Head in the clouds: Australia passes US CLOUD Act-style law
In the latest addition to a growing cross-border framework, the Australian Parliament has passed a Bill which expands local authorities’ data collection powers.
On 24 June, the Australian Parliament passed the Telecommunications Legislation Amendment (International Production Orders) Bill (the Bill) which enables Australian authorities to compel the production of data from entities with a presence in the jurisdiction, even if it is stored abroad.
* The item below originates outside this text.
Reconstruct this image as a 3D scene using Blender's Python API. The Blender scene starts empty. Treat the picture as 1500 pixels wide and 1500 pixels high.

The Bill follows similar legislation in other jurisdictions, such as the US's Clarifying Lawful Overseas Use of Data Act 2018 (CLOUD Act) and the UK's Crime (Overseas Production Orders) Act 2019 (COPOA), and forms part of a growing framework supporting cross-border investigations and cooperation in relation to the same.
The Bill applies to entities that transport information electronically, including wireless, internet and cloud-based communications businesses, and is - per the accompanying explanatory note - intended to respond to the "exponential rise of global connectivity and reliance on cloud computing" which means that "intelligence and evidence that was once stored within Australia and available under a domestic warrant or authorisation is now distributed over different services, providers, locations and jurisdictions, and is often only obtainable through international cooperation".
The Bill seeks to supplement the traditional mutual legal assistance (MLA) process. Obtaining similar data through MLA is a lengthy and cumbersome process, often taking years. The key distinction here is that Australian authorities should now be able to ask the companies directly for the data, rather than going through the governments of the relevant jurisdictions. The authorities will be able to serve an "International Production Order" on the companies, with a failure to comply resulting in a maximum civil penalty of approximately AUD 10 million (GBP 5.4 million). The hope is that this new process will allow authorities to keep pace with the often fast-moving nature of criminal investigations.
International cooperation is the lynchpin here. The Australian authorities will not be able to obtain the data from foreign companies, including those in the UK and EU, until the Australian government signs specific communications-sharing agreements with the relevant states. There is significant appetite for such cooperation. The UK-US Bilateral Data Sharing Agreement was signed in October 2019 and came into force from 8 July 2020. As we discussed in our previous commentary, the effect of that agreement is that law enforcement in either the UK or the US can, when armed with appropriate court authorisation, require companies that provide clients with an ability to communicate, process or store data, such that they amount to "communication service providers", to produce documents. As in Australia, the process is to be controlled by the courts of the requesting state.
Given the US serves as the hub of many of the companies the authorities will want to seek data from, it should come as no surprise that the Australian government has an agreement with the US in sight. The US is negotiating similar arrangements with the EU, and - as above - they are already in place with the UK.
Keeping abreast of technological advancements is a challenge for any organisation, particularly so for slow-moving public prosecutors. Still, as the nature of crime and data continually evolve, these recent legal developments indicate a resolve to not be left behind. Their efficacy, however, remains to be seen.